Schematic Diagram of Robotic Grinding Processing for Blades (Image generated by AI)

Cast blades are critical core components in industries such as aerospace, energy, marine engineering, and gas turbines, where they are primarily used as turbine blades within engines. As the final step in the cast blade manufacturing process, grinding is essential for ensuring dimensional accuracy and surface quality.

Recently, a research team from the Manufacturing Equipment and Intelligent Robotics Department at the Shenyang Institute of Automation (SIA) of the Chinese Academy of Sciences, proposed a material removal depth prediction model, O-TabPFN, for robotic abrasive belt grinding processes. This model allows a robot to automatically adjust grinding process parameters based on the distribution of machining allowance across different areas of the blade, enabling precise point-by-point material removal and significantly improving machining accuracy and surface consistency. The study was published online on Month 7, 2026, in the international journal Precision Engineering.
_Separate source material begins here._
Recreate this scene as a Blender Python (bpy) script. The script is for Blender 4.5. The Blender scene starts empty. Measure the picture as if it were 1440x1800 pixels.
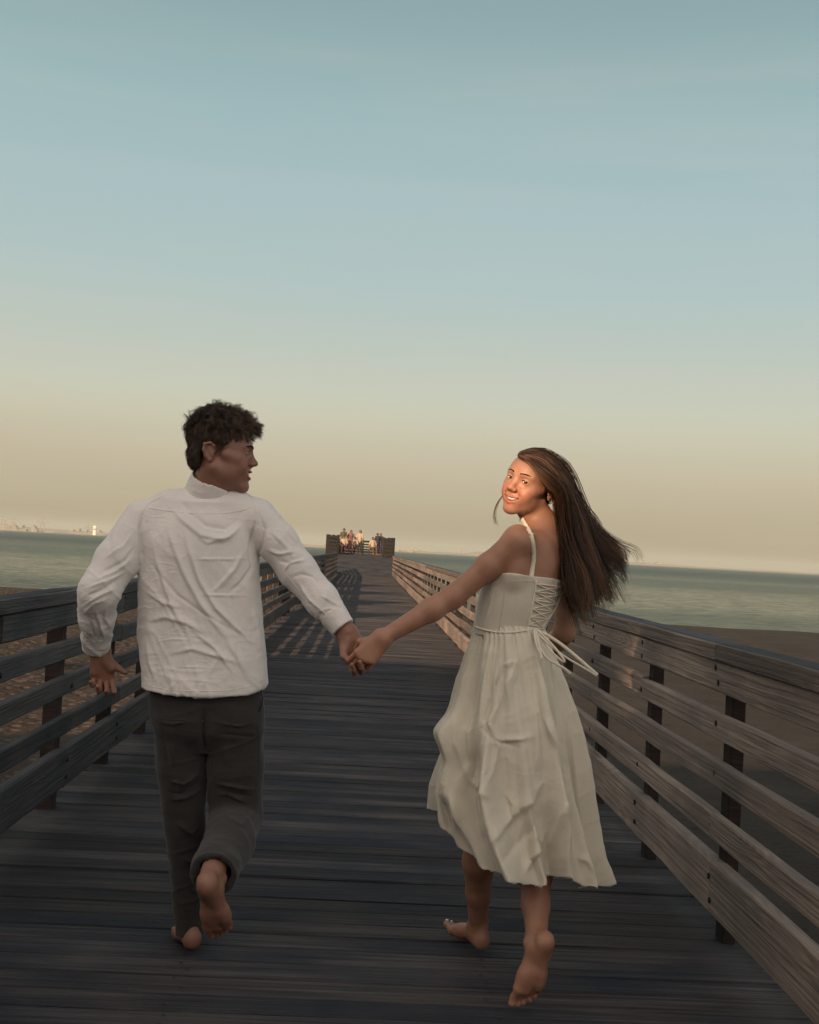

Cast blades typically feature complex free-form surface structures with characteristics such as twisting, bending, and variable cross-sections. Traditional grinding methods often struggle to achieve uniform force application and consistent machining across the entire blade surface. Additionally, factors such as cooling shrinkage and mold deviations can lead to an uneven distribution of machining allowance. Therefore, adaptive adjustments based on the actual allowance are required during the grinding process.

Abrasive belt grinding is a key technology for machining complex-profile blades used in aero-engines and gas turbines. Current robotic abrasive belt grinding predominantly employs a constant-force grinding method, applying fixed process parameters to uniformly machine the entire workpiece surface. Although this approach offers advantages in process simplicity and efficiency, it faces challenges in practical applications, including insufficient machining accuracy, limited control over material removal, and inconsistent surface quality. Furthermore, the machining allowance distribution on the blade profile is uneven, accompanied by significant curvature variations.

To meet stringent machining quality requirements, precise control of material removal depth is necessary. Developing intelligent grinding methods capable of point-by-point precise removal, along with breakthroughs in key technologies for nonlinear material removal depth modeling, has become a critical challenge in the aviation industry. Accurately adjusting process parameters to optimize grinding precision and effectively establishing a mathematical relationship between process parameters and grinding depth are of great importance.

According to Associate Researcher ZHU Guang, a member of the team led by Researcher LI Lun from the Manufacturing Equipment and Intelligent Robotics Department, the research team constructed a material removal depth prediction model using TabPFN and then applied hyperparameter optimization with the Optuna algorithm to develop the O-TabPFN prediction model.

Its advantages primarily stem from the following: TabPFN incorporates prior knowledge through meta-learning, enabling efficient learning from limited tabular data without requiring large-scale model training. Additionally, hyperparameter optimization based on Optuna facilitates efficient global search, avoiding suboptimal parameter combinations and thereby enhancing model robustness and generalization capability. Consequently, the proposed O-TabPFN prediction model can more accurately capture the nonlinear relationship between process parameters and material removal depth while reducing the risk of local optima. These characteristics make it particularly well-suited for high-precision, data-efficient prediction tasks in robotic abrasive belt grinding.

AI model inferring the machining process (Image by SIA)

The researchers established a robotic grinding platform and conducted single-factor experiments on nickel-based superalloy specimens. Experimental results show that the model achieves a prediction accuracy of 95.81% for material removal depth, with an average prediction error of only 0.007316 mm, outperforming various existing mainstream prediction models.

This research was supported by the National Natural Science Foundation of China, the Natural Science Foundation of Liaoning Province, and other funding programs.